Records for this task —
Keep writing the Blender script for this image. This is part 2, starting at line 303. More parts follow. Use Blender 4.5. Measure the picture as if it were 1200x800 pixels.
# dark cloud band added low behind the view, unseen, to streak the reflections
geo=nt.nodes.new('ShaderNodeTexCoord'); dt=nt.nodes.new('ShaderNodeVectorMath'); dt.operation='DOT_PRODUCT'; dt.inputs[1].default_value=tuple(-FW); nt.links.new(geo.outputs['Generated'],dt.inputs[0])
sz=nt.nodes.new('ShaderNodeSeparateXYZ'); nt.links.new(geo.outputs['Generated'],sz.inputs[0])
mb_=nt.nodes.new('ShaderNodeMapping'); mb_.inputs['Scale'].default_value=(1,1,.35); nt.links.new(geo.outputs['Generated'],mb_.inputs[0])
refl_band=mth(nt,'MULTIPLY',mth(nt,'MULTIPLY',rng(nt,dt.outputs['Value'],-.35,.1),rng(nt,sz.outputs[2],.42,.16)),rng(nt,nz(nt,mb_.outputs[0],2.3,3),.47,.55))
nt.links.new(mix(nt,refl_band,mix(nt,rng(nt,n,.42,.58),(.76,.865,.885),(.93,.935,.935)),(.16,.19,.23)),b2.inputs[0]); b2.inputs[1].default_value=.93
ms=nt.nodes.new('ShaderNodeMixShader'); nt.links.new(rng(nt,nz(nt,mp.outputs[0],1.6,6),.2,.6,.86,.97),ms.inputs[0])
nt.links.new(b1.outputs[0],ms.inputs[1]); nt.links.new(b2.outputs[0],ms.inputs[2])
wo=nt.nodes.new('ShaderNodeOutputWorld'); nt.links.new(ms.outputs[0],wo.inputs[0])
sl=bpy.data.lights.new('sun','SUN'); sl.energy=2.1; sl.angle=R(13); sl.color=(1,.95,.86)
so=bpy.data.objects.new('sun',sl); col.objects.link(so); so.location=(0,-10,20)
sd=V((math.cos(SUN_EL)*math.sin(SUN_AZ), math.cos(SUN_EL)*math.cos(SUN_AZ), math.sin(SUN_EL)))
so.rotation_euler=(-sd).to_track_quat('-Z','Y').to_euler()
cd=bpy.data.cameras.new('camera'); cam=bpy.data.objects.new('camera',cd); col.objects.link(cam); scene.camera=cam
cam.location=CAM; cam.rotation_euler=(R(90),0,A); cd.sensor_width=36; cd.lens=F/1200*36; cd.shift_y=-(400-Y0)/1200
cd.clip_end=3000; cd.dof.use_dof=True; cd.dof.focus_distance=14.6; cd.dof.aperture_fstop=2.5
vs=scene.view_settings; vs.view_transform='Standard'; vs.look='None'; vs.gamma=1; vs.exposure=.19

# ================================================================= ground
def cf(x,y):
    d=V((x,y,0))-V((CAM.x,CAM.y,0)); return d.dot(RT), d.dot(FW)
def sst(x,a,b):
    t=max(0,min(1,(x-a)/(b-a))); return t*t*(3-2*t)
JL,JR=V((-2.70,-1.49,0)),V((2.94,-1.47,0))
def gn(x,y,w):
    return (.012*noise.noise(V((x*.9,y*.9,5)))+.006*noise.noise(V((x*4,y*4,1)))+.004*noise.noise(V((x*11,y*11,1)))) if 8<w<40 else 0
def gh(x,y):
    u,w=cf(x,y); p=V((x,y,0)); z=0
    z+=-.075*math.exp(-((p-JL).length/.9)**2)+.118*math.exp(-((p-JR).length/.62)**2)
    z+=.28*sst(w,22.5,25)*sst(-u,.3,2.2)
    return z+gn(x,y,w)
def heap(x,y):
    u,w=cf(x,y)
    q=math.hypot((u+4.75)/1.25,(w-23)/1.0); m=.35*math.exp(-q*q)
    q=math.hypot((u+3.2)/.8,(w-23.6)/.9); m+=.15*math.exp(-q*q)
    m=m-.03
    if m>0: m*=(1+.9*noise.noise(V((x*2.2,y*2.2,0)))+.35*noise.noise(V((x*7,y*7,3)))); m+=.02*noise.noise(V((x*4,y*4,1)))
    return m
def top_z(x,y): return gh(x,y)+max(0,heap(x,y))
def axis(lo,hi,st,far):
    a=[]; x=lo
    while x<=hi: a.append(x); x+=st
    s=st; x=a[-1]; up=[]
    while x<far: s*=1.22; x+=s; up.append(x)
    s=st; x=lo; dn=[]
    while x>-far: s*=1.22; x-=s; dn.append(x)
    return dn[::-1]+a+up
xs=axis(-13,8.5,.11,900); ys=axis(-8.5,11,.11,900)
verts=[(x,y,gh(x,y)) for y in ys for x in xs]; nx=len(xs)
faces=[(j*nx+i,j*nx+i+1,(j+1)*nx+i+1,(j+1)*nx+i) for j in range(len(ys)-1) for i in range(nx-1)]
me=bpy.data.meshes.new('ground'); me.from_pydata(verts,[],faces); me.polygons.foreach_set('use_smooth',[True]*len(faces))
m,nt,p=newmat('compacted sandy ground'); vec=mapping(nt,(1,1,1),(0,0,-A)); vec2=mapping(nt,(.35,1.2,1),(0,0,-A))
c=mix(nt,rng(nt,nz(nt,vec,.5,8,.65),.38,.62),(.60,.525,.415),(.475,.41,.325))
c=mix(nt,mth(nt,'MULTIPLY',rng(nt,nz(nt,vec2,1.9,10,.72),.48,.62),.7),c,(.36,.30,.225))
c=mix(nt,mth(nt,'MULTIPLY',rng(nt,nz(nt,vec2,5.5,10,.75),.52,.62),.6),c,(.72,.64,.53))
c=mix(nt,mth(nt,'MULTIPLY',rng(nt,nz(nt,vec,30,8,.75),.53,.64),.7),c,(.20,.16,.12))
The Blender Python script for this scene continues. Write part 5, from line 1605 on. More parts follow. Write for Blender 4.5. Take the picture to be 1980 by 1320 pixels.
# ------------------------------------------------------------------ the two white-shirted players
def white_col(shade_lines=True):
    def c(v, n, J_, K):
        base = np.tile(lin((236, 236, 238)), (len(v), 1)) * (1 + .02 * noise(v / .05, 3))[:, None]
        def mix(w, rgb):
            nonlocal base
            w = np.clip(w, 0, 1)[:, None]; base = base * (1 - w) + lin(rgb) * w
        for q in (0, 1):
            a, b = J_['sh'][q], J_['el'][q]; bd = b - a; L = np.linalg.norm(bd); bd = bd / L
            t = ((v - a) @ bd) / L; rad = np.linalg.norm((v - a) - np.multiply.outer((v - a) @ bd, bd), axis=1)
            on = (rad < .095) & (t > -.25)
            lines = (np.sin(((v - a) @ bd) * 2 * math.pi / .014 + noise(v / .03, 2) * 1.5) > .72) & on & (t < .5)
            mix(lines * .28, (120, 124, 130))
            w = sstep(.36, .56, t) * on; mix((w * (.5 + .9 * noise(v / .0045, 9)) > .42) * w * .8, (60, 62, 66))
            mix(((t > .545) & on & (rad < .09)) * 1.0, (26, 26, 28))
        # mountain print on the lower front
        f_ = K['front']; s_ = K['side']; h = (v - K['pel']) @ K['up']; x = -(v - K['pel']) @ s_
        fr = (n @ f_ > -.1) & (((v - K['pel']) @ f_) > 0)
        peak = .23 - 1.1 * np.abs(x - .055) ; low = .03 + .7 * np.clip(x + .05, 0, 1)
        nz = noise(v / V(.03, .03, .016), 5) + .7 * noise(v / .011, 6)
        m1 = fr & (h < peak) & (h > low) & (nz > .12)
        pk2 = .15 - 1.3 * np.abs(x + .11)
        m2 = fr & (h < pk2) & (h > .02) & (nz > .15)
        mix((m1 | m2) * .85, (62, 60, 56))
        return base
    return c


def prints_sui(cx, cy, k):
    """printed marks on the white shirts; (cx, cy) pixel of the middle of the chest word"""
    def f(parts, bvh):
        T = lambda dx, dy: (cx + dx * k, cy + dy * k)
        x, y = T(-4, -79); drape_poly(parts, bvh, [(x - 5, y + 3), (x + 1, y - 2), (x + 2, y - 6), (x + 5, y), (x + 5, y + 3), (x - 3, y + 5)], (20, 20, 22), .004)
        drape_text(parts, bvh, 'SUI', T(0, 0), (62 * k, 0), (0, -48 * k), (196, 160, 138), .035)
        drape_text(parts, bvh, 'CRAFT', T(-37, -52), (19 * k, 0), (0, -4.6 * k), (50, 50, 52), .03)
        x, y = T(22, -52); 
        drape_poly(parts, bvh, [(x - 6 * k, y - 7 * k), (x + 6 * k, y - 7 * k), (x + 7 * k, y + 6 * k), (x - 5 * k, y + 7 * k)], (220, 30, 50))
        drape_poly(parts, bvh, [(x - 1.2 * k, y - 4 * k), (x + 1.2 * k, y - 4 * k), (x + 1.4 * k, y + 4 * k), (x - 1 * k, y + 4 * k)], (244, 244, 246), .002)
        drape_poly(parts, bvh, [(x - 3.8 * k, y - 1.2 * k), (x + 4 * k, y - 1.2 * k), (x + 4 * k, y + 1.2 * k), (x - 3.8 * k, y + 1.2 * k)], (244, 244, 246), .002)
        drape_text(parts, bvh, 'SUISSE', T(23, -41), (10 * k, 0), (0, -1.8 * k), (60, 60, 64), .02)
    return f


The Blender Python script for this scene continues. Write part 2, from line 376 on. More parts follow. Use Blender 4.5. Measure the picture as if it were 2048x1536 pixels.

The request — Only the lines from the start of the data to the line holding "vs.look='None'; vs.gamma=1; vs.exposure=.19" are wanted; return them exactly, both ends included.

Answer for this exercise —
Keep writing the Blender script for this image. This is part 2, starting at line 303. More parts follow. Use Blender 4.5. Measure the picture as if it were 1200x800 pixels.
# dark cloud band added low behind the view, unseen, to streak the reflections
geo=nt.nodes.new('ShaderNodeTexCoord'); dt=nt.nodes.new('ShaderNodeVectorMath'); dt.operation='DOT_PRODUCT'; dt.inputs[1].default_value=tuple(-FW); nt.links.new(geo.outputs['Generated'],dt.inputs[0])
sz=nt.nodes.new('ShaderNodeSeparateXYZ'); nt.links.new(geo.outputs['Generated'],sz.inputs[0])
mb_=nt.nodes.new('ShaderNodeMapping'); mb_.inputs['Scale'].default_value=(1,1,.35); nt.links.new(geo.outputs['Generated'],mb_.inputs[0])
refl_band=mth(nt,'MULTIPLY',mth(nt,'MULTIPLY',rng(nt,dt.outputs['Value'],-.35,.1),rng(nt,sz.outputs[2],.42,.16)),rng(nt,nz(nt,mb_.outputs[0],2.3,3),.47,.55))
nt.links.new(mix(nt,refl_band,mix(nt,rng(nt,n,.42,.58),(.76,.865,.885),(.93,.935,.935)),(.16,.19,.23)),b2.inputs[0]); b2.inputs[1].default_value=.93
ms=nt.nodes.new('ShaderNodeMixShader'); nt.links.new(rng(nt,nz(nt,mp.outputs[0],1.6,6),.2,.6,.86,.97),ms.inputs[0])
nt.links.new(b1.outputs[0],ms.inputs[1]); nt.links.new(b2.outputs[0],ms.inputs[2])
wo=nt.nodes.new('ShaderNodeOutputWorld'); nt.links.new(ms.outputs[0],wo.inputs[0])
sl=bpy.data.lights.new('sun','SUN'); sl.energy=2.1; sl.angle=R(13); sl.color=(1,.95,.86)
so=bpy.data.objects.new('sun',sl); col.objects.link(so); so.location=(0,-10,20)
sd=V((math.cos(SUN_EL)*math.sin(SUN_AZ), math.cos(SUN_EL)*math.cos(SUN_AZ), math.sin(SUN_EL)))
so.rotation_euler=(-sd).to_track_quat('-Z','Y').to_euler()
cd=bpy.data.cameras.new('camera'); cam=bpy.data.objects.new('camera',cd); col.objects.link(cam); scene.camera=cam
cam.location=CAM; cam.rotation_euler=(R(90),0,A); cd.sensor_width=36; cd.lens=F/1200*36; cd.shift_y=-(400-Y0)/1200
cd.clip_end=3000; cd.dof.use_dof=True; cd.dof.focus_distance=14.6; cd.dof.aperture_fstop=2.5
vs=scene.view_settings; vs.view_transform='Standard'; vs.look='None'; vs.gamma=1; vs.exposure=.19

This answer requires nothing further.